On December 16, 2003 06:39 pm, Chris Morgan wrote:
I was chatting with Rudolf Kastl(che on #winehq) and he was mentioning the things that he was doing for the rpm package. One of the patches he applies to wine prior to packaging it is a patch that creates local user config files if they don't exist. This helps end users as they don't have to worry about the package maintainer providing valid config files. I thought this sounded like a pretty neat idea to improve usability. The patch currently copies files from /etc/* which means they would need to be installed there during the process.
I was wondering if it would make more sense during the compile process to take the default configuration files, config, system.reg, user.reg and userdef.reg and convert these to binary form and compile them into the wine binary itself. We could detect the lack of these files at startup and install them for the user.

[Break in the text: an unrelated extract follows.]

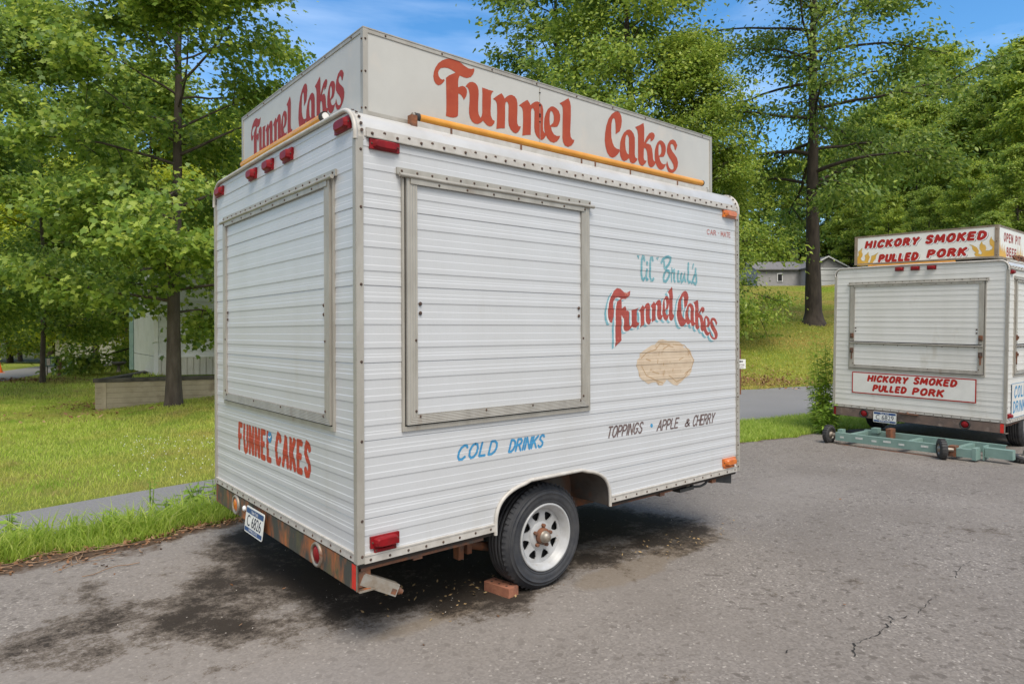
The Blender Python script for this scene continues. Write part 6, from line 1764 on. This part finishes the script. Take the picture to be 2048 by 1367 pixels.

I don't like the idea; I much prefer the idea of copying them from somewhere in /etc, as redhat does. The default config file in /etc can then be modified so that it matches the distribution (redhat have their cd at /mnt/cdrom) and it can be modified by the sysadmin
Another feature could be a command line switch that would rebuild a users config, like:
'wine --rebuild-config'
that would reset the users config back to the defaults.
Interesting idea
Sound like something reasonable? Should we instead be putting the default files somewhere on the users machine and copying them over like the patch does?